YOUR INSTRUCTIONS> Restate all of the data exactly.

STORED ROWS>
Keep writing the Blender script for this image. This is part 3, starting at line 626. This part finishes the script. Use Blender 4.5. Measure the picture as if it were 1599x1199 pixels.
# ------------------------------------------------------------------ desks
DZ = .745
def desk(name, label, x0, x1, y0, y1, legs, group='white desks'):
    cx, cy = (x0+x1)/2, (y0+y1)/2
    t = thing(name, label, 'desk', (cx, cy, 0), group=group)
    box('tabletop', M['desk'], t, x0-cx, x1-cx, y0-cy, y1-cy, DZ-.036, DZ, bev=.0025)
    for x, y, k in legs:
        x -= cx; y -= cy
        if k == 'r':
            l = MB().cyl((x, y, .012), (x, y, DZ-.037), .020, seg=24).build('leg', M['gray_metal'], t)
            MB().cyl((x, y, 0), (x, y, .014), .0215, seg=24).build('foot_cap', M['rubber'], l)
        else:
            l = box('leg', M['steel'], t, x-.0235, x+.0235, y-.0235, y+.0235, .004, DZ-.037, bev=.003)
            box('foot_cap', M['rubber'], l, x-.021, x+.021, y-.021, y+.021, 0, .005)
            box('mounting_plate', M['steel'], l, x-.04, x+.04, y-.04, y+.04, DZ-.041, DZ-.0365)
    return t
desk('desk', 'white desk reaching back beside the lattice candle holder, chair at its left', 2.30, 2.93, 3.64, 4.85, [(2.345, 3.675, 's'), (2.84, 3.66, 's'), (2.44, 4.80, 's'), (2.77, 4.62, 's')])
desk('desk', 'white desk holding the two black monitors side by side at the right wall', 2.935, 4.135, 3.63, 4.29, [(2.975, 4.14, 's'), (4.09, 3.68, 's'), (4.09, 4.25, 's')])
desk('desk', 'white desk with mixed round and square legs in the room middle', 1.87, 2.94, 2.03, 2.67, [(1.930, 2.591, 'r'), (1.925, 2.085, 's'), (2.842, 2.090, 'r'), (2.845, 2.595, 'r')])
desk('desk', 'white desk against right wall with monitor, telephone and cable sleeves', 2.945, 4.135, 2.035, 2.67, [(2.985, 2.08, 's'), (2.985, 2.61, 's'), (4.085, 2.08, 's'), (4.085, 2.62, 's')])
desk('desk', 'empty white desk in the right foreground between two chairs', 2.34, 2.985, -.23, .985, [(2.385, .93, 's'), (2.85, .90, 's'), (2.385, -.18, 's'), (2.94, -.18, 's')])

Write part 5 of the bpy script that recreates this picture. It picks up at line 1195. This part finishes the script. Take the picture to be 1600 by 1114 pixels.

ANSWER>
Keep writing the Blender script for this image. This is part 3, starting at line 626. This part finishes the script. Use Blender 4.5. Measure the picture as if it were 1599x1199 pixels.
# ------------------------------------------------------------------ desks
DZ = .745
def desk(name, label, x0, x1, y0, y1, legs, group='white desks'):
    cx, cy = (x0+x1)/2, (y0+y1)/2
    t = thing(name, label, 'desk', (cx, cy, 0), group=group)
    box('tabletop', M['desk'], t, x0-cx, x1-cx, y0-cy, y1-cy, DZ-.036, DZ, bev=.0025)
    for x, y, k in legs:
        x -= cx; y -= cy
        if k == 'r':
            l = MB().cyl((x, y, .012), (x, y, DZ-.037), .020, seg=24).build('leg', M['gray_metal'], t)
            MB().cyl((x, y, 0), (x, y, .014), .0215, seg=24).build('foot_cap', M['rubber'], l)
        else:
            l = box('leg', M['steel'], t, x-.0235, x+.0235, y-.0235, y+.0235, .004, DZ-.037, bev=.003)
            box('foot_cap', M['rubber'], l, x-.021, x+.021, y-.021, y+.021, 0, .005)
            box('mounting_plate', M['steel'], l, x-.04, x+.04, y-.04, y+.04, DZ-.041, DZ-.0365)
    return t
desk('desk', 'white desk reaching back beside the lattice candle holder, chair at its left', 2.30, 2.93, 3.64, 4.85, [(2.345, 3.675, 's'), (2.84, 3.66, 's'), (2.44, 4.80, 's'), (2.77, 4.62, 's')])
desk('desk', 'white desk holding the two black monitors side by side at the right wall', 2.935, 4.135, 3.63, 4.29, [(2.975, 4.14, 's'), (4.09, 3.68, 's'), (4.09, 4.25, 's')])
desk('desk', 'white desk with mixed round and square legs in the room middle', 1.87, 2.94, 2.03, 2.67, [(1.930, 2.591, 'r'), (1.925, 2.085, 's'), (2.842, 2.090, 'r'), (2.845, 2.595, 'r')])
desk('desk', 'white desk against right wall with monitor, telephone and cable sleeves', 2.945, 4.135, 2.035, 2.67, [(2.985, 2.08, 's'), (2.985, 2.61, 's'), (4.085, 2.08, 's'), (4.085, 2.62, 's')])
desk('desk', 'empty white desk in the right foreground between two chairs', 2.34, 2.985, -.23, .985, [(2.385, .93, 's'), (2.85, .90, 's'), (2.385, -.18, 's'), (2.94, -.18, 's')])

Write part 5 of the bpy script that recreates this picture. It picks up at line 1195. This part finishes the script. Take the picture to be 1600 by 1114 pixels.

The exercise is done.